A trustee must not place themself in a position where their duties as a trustee conflict with their private interests.

The trustees can only act within the terms of the trust deed. If they act outside those powers they are said to be in breach of trust. In cases of breach of trust the situation must be remedied.  

The beneficiaries may absolve the trustees from responsibility for the consequences of the breach. Otherwise the trustees have to make good any loss to the trust fund from their own resources.

A trustee has a general duty not make any profit from the fact that he or she acts as a trustee, although professional trustees may charge for their services in a number of circumstances.

Keeping accounts and records

It is important that trustees understand which records they need to keep. There is a core number of documents a trustee will need to keep, as well as others if the trust sells, buys or receives additional assets during the year.

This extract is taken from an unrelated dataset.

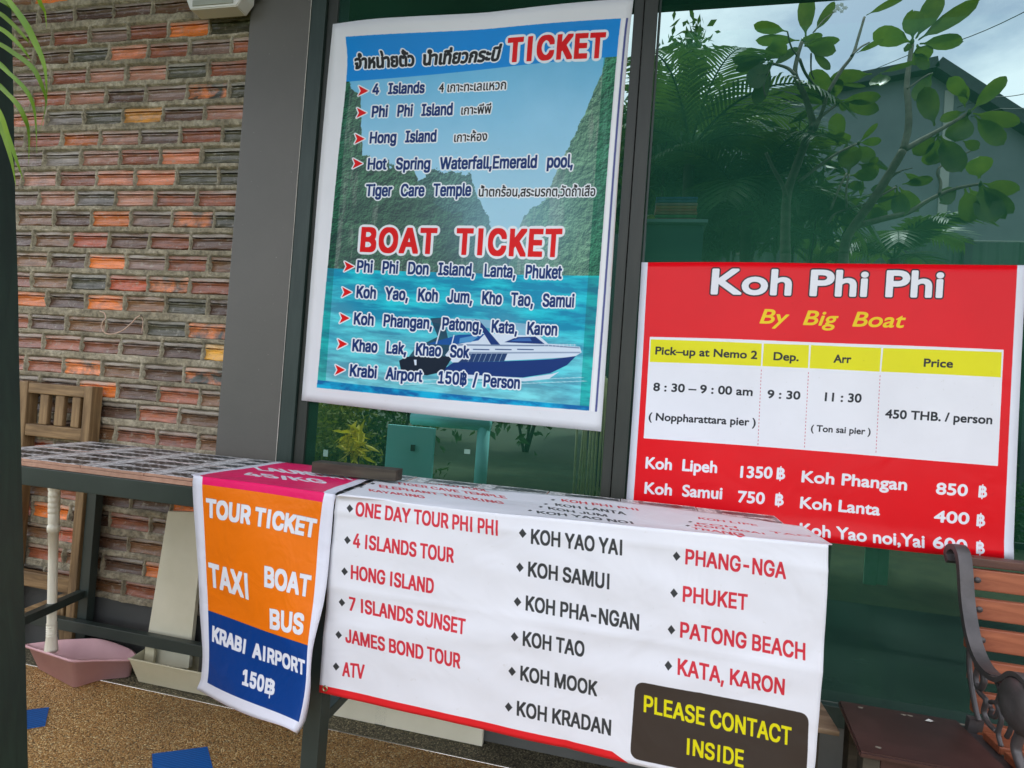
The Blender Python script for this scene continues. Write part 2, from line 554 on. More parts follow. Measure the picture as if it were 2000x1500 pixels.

Trustees should also keep records of important decisions and income payments made at their discretion to beneficiaries.

It would be sensible to retain documentation for as long as possible – ideally for the entire trust period – so evidence is available in the event of any dispute with beneficiaries.

HMRC suggests trustees should always keep certain documents, including: bank statements for current and deposit accounts; confirmation of interest received; national savings bonds or certificates; chargeable event certificates issued by insurance companies; dividend vouchers from companies, OEICs and unit trusts; stockbroker reports and record of dividends; details of expenses paid; and details of all taxes paid by the trust. In addition, the trustees of a discretionary trust should record income payments to beneficiaries.